History of the Program

  • Congress created the EB-5 Immigrant Investor Program in 1990 to stimulate the U.S. economy through job creation and capital investment by foreign investors.
  • In its early years, the program was undersubscribed, with only a handful of the 10,000 available visas being used each year. This was in large part due to the long and complex application process, changes in financial requirements, and the fact that denial rates for investor petitions were very high. In 2005, USCIS created an Investor and Regional Center Unit to increase oversight and internal coordination and issued new draft recommendations designed to accelerate processing and increase efficiency.
  • Since 2005, approval rates have improved: the denial rate for petitions to remove conditions on permanent residency has dropped from 38% in 2005 to 6% in 2012, greatly improving the odds of success and the reliability of the program as a vehicle for investors to obtain residency.
  • Partly as a result of these reforms and partly in response to the tight financial markets created by the recession, the popularity of the EB-5 program as a vehicle for raising capital has increased dramatically over the last decade.
    • The number of EB-5 visas issued to foreign investors increased from a low of 64 in 2003 to more than 1,300 in 2008, according to a 2010 government-commissioned study by ICF International.
    • The number of visas issued to investors in regional centers (the economic entities that manage the vast majority of investment projects using the program) reached 9,130 in 2014, according to the State Department. A total of 9,228 visas were issued in FY 2014, including non-regional center direct-investment projects.

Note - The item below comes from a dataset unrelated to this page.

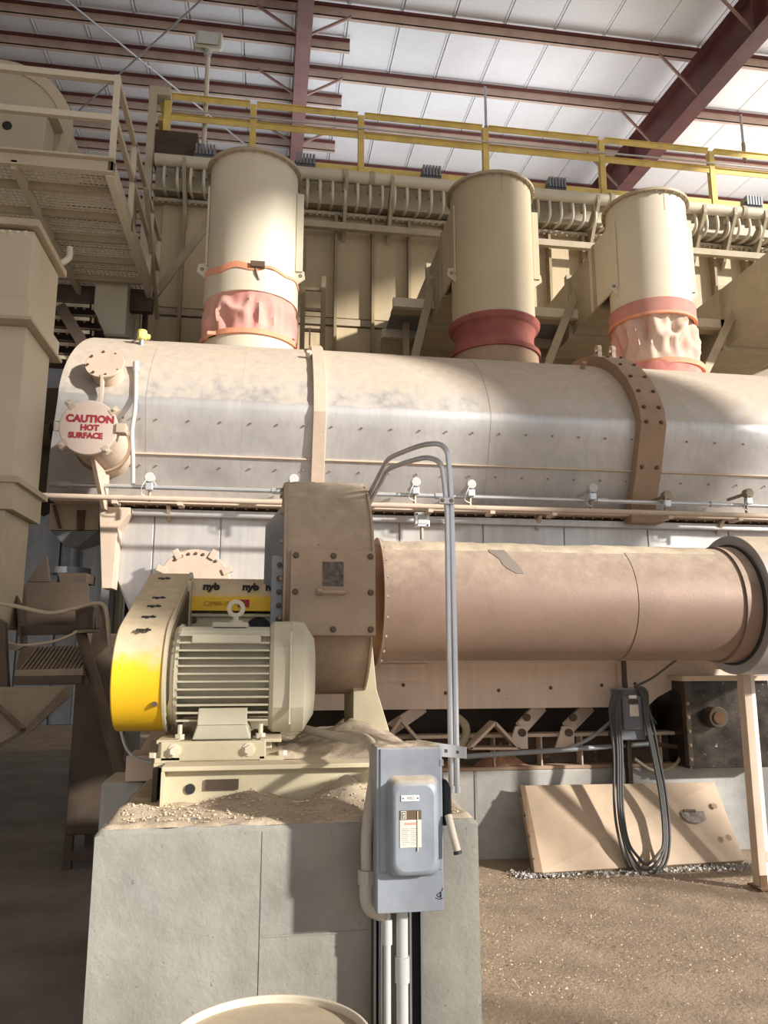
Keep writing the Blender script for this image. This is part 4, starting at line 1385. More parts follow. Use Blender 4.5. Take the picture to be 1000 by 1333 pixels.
# ------------------------------------------------------------------ fan base frame
fbm = thing('fan_base_frame', 'cream steel base frame carrying motor and fan on the concrete block', 'base frame', (0, 3.9, 1.0))
FB0, FB1, FYf = -.40, .46, 3.28
MB().box((FB0 + .01, FYf + .02, 1.0), (FB1, FYf + .04, 1.14)).build('front_web', basem, fbm)
MB().box((FB0, FYf - .03, 1.14), (FB1 + .01, FYf + .12, 1.158)).build('front_flange', basem, fbm, bevel=.003)
MB().box((FB0, FYf - .03, 1.0), (FB0 + .012, FYf + .03, 1.14)).build('end_plate', basem, fbm)
MB().box((FB0 - .05, FYf + .12, 1.135), (FB1 + .25, 4.9, 1.152)).build('deck_plate', basem, fbm)
MB().box((FB0 - .05, FYf + .1, 1.0), (FB0 - .03, 4.9, 1.14)).build('side_web', brownst, fbm)
MB().box((FB1 + .2, FYf + .3, 1.0), (FB1 + .22, 4.9, 1.14)).build('side_web', basem, fbm)
p = at(247, 1028, FYf)
hl = MB().cyl((p.x, FYf + .012, p.z), (p.x, FYf + .022, p.z), .020, 24).build('round_hole', black, fbm)
MB().box((p.x + .06, FYf + .008, 1.06), (p.x + .19, FYf + .022, 1.10)).build('edge_notch', brownst, fbm)
# tan bracket rear-left
p = at(172, 1000, 3.95)
br = thing('rear_bracket', 'pale tan bracket block behind the belt guard foot', 'bracket', (p.x, 3.95, 1.0))
MB().box((p.x - .03, 3.95, 1.0), (p.x + .14, 4.2, at(172, 984, 3.95).z)).build('bracket_block', tan_p, br, bevel=.004)
MB().prism([(p.x, 4.0, 1.08), (p.x + .14, 4.0, 1.08), (p.x + .14, 4.2, 1.22), (p.x + .05, 4.2, 1.22)], (0, .03, 0)).build('bracket_wing', tan_p, br, bevel=.004)
MB().cyl((p.x + .09, 3.98, 1.16), (p.x + .09, 4.0, 1.16), .022, 8).build('bracket_nut', boltm, br)
o = MB().tube([at(157, 950, 3.85), at(165, 975, 3.85), at(180, 988, 3.85), at(198, 992, 3.85)], .008, 6, 4).build('drain_wire', pvc, None, 60)
tag(o, 'thin grey wire drooping under the belt guard', 'wire')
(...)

What are Regional Centers?

  • A regional center is an economic entity, public or private, that promotes economic growth, regional productivity, job creation, and capital investment. To obtain an official “regional center” designation, the entity must submit a proposal to USCIS. For approval and an official “regional center” designation, USCIS requires that the proposal show how the center will promote economic growth in a geographical region within the United States.
  • Although the designation of regional centers does not imply government endorsement or eliminate or reduce risk, an investor in a regional center project can take advantage of a more expansive concept of job creation, including both “indirect” (jobs created collaterally from EB-5 investment) and “direct” jobs (those jobs created as a direct result of EB-5 invest funds), in order to qualify the applicant for the visa. An example of an indirect job would be any full-time job at a hotel due to a hotel being built through EB-5 investments by a regional center (hired within the two years of the investment).  
  • The regional centers can serve an important role by vetting investors and investment projects to ensure high-quality, long-term job creation.
  • Regional centers are multiplying and have become the predominant vehicle for EB-5 investment. As of January 4, 2016, USCIS has approved approximately 790 regional 

 What is Congress Doing on EB-5?

  • Despite the increased usage of the EB-5 program, it remains a provisional visa program. Since its inception, Congress has reauthorized the program several times, most recently in December 2015. Currently it is set to expire on September 30, 2016. Congress must act in order to keep the program running after this date.
  • The EB-5 program also is not without controversy. A 2015 Government Accountability Office report concluded that USCIS needs better oversight of the program in order to detect and prevent fraud. Specifically, the report included “uncertainties in verifying that the funds invested were obtained lawfully and various investment-related schemes to defraud investors.” This has led some members of Congress—both Democrats and Republicans— to seek changes to the program to enhance oversight and fraud detection. Currently, there are different bills in the House of Representatives and the Senate to reauthorize the program with some changes. One bill in the House would make the program permanent; another in the Senate would reauthorize the program for five years.